Letting your kid join

Should parents allow their child to join organizations that the parents oppose on moral grounds? Should the child decide?

As in what? I’d love to help, but an example would give me a better place to start.

I’d have problems letting my kids join greenpeace, but some nonviolent outfit would be tolerable.

As a parent one must know when one’s child is old enough to make certain decisions but not others. In general, based on the child’s age and prior decision making record, a parent can usually remain confident that a well raised and loved child will almost always make the right decision in line with the values he/she has been taught.

On the other hand, if your child seems to be making a decision contrary to values with which he/she grew up, then a conversation on the topic and making your feelings known (without ranting like a lunatic) will probably go a long way in helping the child make a more informed and thought out decision.

There are few absolutes in parenting.

You mean like Boy Scouts?

If my daughter were a boy and wanted to join BS, I’d check more into my local chapter before making a decision, but we would prolly let her make her own choice. First we would let her know that we disagree with some of their philosophy and we would discuss what those disagreements were and why we disagree. If she still wanted to join, we’d more than likely allow it. After all, we let her go to church with friends despite the fact that we are not Christian and have a host of disagreements with its beliefs. To me that’s kind of the same thing. Not exactly, but the closest I can think of at this time of morning.

The specific instance I have been arguing about lately is the Boy Scouts. My opinion is that, if the child is too young to make the choice (in this case, too young to fully understand the ramifications of looking the other way when discrimination is practiced) I would make the decision for him. I suppose the person on the other side of the fence would do the same thing, in this case deciding to enroll her child in the BSA because it is an organization with strong negative views about homosexuality.

With an older child (and that age would necessarily differ from child to child) I would make it a joint decision. This issue has been in the news a lot lately. I have read at least one story about parents whose son was given the decision, and who, after listening to their concerns, decided against joining. I would also support my son in a decision to join with the intention of spurring change from within, understanding that in this case the effort is probably futile and would likely result in his expulsion.
I guess the only choice I have serious problems with is joining because one wants to receive the benefits and one is willing to ignore the moral questions. Some of the most interesting discussions on this issue I have heard recently have come from church leaders who have long supported the BSA (who do indeed provide many services in the community) but whose churches have also adopted “open and affirming” policies and who are now struggling with the questions of how (or if) they can continue a relationship with this organization.

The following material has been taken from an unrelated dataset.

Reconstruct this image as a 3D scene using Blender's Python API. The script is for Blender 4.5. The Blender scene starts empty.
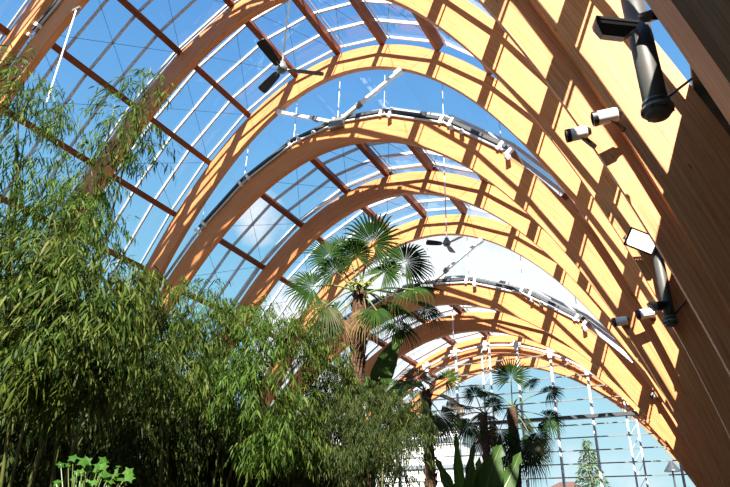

You’re saying that if an organization does one thing you don’t agree with regardless of any positive things they may do, you won’t support it? You must not belong to very many organizations. I can’t think of one organization I support that doesn’t have something I don’t like.

Scouts don’t allow gay leaders. Cub scouts I know aren’t too worried about their sexuality. I would allow my son to be a cub scout because of the fun and educational activities he would be involved in. I also agree with most of what they try to teach and if I don’t agree, I can sit down with him and explain why.

When a cub scout is ready for boy scouts (6th grade), I can have a more in-depth discussion about my opinions but I would still allow him to participate. There are other ways to teach him tolerance.

I don’t necessarily agree with everything the scouts do but I’m not about to let one issue overwhelm what I feel are all the good things the group can do.

I think it really depends on exactly what you mean by “oppose on moral grounds”. If you mean you oppose the main purpose of the organization, and think that in a perfect world it would not exist at all( my example- the KKK}, then I would not allow my child to make the decision. If you mean you disagree with the heads of the organization (who don’t necessarily have the same views as the members} on issues that are not the main purpose of the organization and get little or no attention day-to-day (my example- I disagree with my union on a lot of political issues but a union’s main purpose isn’t to be a political party}, and think that in a perfect world, they would just change those positions, then I would allow my child to decide.